Mal saímos da praia e, enquanto ainda estávamos retornando, o Leo recebeu uma ligação do Gary pedindo para que entrássemos em contato com um humanista nigeriano chamado Leo Igwe, que iria participar de uma entrevista na televisão, em um programa muito famoso, falando sobre acusação de crianças poderem ser bruxas. Como o programa iria ao ar às sete da manhã, precisaríamos dormir em uma pensão nessa outra cidade onde o programa seria apresentado ao vivo. À noite, seguimos para Uyo na esperança de encontrar vaga em alguma pensão por lá. Durante a viagem estávamos sonolentos e só acordávamos quando o carro era parado por barreiras policiais, mas quando os policiais viam que éramos brancos nos mandavam ir embora rapidamente, assustados.
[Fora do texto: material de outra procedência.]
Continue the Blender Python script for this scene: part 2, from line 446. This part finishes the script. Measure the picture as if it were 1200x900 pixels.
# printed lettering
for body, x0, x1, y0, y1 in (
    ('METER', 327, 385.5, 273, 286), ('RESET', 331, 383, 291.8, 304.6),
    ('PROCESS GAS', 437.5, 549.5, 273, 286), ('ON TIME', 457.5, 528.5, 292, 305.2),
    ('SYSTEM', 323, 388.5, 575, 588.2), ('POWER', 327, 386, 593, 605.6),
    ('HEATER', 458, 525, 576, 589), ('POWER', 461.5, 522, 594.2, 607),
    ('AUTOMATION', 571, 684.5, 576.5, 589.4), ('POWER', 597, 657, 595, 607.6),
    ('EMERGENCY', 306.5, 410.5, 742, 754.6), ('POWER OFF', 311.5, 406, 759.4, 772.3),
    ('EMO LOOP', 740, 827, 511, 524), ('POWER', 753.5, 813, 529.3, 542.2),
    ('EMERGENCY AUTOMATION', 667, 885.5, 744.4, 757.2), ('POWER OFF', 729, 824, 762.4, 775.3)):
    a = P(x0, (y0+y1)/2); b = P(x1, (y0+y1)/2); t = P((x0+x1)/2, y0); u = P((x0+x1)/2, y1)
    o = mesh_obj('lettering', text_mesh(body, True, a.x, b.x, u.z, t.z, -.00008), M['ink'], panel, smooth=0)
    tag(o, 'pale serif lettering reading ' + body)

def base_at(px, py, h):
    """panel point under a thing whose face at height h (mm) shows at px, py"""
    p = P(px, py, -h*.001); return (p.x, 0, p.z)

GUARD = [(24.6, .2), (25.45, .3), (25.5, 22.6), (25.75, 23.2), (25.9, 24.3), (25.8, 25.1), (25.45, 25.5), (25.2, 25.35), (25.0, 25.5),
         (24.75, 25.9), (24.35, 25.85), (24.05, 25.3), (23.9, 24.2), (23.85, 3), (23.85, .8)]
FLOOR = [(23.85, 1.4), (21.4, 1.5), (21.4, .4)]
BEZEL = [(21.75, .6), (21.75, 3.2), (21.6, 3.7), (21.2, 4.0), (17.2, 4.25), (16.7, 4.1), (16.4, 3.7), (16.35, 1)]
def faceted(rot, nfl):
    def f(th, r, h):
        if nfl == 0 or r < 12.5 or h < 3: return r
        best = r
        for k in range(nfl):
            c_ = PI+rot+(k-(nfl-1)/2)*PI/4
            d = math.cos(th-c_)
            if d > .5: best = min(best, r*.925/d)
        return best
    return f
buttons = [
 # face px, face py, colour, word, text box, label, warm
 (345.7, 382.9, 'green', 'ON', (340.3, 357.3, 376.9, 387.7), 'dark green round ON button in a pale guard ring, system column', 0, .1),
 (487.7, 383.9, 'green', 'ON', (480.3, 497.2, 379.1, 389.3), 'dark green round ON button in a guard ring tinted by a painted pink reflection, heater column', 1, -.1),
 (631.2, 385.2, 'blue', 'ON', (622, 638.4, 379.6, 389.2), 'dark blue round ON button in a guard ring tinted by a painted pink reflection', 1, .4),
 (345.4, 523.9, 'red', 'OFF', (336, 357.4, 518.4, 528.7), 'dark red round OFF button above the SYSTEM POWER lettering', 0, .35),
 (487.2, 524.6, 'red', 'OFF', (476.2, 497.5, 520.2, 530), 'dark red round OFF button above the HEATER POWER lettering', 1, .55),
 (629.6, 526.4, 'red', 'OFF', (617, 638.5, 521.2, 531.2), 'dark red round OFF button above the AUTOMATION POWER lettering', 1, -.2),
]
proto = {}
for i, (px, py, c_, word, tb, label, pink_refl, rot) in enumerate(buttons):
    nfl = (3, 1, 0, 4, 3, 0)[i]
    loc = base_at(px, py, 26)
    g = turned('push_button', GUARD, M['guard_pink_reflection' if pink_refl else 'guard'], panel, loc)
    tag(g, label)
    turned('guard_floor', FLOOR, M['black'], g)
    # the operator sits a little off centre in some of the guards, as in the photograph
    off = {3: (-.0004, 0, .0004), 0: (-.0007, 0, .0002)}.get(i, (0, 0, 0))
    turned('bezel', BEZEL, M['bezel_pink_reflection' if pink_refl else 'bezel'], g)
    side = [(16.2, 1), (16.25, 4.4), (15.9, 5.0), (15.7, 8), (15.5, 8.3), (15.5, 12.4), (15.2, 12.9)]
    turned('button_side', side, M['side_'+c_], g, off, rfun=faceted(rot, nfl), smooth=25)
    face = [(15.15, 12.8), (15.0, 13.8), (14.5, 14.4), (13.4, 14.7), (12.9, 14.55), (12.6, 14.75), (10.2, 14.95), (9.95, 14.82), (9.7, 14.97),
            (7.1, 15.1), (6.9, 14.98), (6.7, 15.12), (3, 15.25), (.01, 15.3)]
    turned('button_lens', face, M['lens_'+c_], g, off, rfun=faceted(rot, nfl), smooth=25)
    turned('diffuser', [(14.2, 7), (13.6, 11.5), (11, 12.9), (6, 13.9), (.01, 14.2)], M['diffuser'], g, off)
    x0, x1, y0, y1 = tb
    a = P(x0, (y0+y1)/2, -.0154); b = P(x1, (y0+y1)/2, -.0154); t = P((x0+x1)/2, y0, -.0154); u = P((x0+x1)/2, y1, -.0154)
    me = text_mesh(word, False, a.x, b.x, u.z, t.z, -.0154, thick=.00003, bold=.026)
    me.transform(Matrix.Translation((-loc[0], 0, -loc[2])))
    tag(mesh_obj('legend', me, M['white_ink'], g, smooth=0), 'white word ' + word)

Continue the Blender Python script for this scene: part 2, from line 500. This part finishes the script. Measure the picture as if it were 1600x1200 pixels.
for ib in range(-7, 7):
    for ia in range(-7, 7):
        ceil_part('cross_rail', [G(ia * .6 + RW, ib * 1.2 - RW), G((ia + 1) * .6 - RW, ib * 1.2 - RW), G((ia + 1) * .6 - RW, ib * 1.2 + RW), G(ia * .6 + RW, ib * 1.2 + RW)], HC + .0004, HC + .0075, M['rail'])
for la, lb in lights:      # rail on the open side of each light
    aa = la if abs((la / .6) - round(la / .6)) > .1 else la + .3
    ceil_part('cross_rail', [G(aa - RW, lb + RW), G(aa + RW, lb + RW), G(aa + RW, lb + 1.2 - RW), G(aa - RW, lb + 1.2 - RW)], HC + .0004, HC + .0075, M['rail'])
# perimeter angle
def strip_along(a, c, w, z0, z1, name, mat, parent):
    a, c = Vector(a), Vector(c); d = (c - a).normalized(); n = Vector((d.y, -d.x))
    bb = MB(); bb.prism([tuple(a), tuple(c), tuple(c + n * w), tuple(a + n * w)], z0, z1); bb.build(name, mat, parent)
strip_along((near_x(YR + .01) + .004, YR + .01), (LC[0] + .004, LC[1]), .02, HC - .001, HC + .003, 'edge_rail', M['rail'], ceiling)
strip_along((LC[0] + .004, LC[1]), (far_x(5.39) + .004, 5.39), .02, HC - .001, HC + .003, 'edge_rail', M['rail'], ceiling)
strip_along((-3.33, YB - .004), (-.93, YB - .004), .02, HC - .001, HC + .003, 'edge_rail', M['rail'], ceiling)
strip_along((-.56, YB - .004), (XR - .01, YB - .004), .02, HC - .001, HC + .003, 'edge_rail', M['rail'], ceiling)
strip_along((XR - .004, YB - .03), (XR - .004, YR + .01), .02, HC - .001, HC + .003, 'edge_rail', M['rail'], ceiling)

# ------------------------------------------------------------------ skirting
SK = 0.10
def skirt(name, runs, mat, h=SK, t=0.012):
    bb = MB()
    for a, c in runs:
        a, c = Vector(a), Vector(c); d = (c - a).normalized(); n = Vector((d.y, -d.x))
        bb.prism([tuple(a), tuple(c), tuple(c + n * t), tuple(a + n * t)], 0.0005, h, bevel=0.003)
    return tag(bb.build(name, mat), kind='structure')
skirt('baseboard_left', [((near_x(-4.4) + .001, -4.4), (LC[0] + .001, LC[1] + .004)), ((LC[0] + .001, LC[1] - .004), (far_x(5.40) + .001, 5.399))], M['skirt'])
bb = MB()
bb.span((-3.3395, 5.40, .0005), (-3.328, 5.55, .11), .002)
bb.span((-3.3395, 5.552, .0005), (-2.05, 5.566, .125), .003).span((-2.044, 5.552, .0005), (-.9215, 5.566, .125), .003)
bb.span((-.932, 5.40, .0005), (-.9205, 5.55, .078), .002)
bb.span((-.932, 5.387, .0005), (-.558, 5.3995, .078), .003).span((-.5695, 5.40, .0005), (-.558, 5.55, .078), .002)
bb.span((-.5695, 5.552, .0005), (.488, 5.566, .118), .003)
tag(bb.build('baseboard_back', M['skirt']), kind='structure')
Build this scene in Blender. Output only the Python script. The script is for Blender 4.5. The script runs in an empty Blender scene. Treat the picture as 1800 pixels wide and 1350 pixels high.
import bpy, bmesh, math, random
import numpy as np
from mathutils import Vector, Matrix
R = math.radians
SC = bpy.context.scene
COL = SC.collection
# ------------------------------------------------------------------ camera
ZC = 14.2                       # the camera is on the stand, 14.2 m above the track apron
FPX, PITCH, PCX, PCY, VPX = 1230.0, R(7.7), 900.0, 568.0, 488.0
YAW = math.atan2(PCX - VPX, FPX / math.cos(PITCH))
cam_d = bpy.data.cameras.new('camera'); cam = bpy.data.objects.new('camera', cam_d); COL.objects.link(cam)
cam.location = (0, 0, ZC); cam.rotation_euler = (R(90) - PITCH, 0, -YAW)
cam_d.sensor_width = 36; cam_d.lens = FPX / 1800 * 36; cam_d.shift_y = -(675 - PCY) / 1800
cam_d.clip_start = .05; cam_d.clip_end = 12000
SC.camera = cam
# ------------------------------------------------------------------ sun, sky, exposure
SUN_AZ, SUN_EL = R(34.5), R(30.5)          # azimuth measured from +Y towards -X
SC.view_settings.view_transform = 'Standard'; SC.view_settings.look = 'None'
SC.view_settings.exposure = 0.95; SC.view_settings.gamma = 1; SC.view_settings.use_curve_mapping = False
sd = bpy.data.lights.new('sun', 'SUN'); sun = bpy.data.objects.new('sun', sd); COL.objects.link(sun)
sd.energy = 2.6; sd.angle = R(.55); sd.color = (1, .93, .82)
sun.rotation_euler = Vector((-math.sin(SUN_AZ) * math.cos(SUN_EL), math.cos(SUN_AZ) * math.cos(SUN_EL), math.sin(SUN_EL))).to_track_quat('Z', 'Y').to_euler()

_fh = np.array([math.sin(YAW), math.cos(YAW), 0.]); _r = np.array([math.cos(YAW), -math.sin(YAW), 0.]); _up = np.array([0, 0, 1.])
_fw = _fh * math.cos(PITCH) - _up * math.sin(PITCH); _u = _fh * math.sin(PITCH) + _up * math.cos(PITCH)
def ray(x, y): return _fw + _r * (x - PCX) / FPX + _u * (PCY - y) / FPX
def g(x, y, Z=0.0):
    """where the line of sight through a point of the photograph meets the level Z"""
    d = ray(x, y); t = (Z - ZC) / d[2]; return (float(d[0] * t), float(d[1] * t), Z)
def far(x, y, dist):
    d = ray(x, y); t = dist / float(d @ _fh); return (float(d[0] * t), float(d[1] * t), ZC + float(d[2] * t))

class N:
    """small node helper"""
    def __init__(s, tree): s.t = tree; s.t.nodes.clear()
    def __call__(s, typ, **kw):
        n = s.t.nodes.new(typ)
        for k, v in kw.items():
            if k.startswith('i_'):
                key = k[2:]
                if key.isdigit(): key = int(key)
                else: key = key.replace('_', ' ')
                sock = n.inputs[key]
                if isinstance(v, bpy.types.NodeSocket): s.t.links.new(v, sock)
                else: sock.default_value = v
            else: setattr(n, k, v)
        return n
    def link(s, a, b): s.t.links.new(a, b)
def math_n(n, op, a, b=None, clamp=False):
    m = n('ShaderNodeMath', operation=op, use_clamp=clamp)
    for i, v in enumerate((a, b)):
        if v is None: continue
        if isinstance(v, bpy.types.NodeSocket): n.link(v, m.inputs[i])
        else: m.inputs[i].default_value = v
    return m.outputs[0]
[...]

Prosseguimos viajando e cochilando, até que fomos despertados por uma situação bem engraçada mas também perigosa: o nosso motorista entrou na via errada e por alguns minutos tivemos que ficar na contra-mão em uma rodovia, pois havia um canteiro separando as estradas. Todos acordamos assustados; o Leo fotógrafo, primeiro a ver onde estávamos, ficou tão assustado que começou a falar em português com o motorista, perguntando baixinho: “você tem certeza de que nós estamos na via correta?” e ele, muito tranquilamente, respondeu em inglês: “What?”. Acordamos todos surpresos, vendo o farol dos carros na nossa frente, e só voltamos a relaxar quando descemos do carro a salvo, em Uyo, às nove da noite.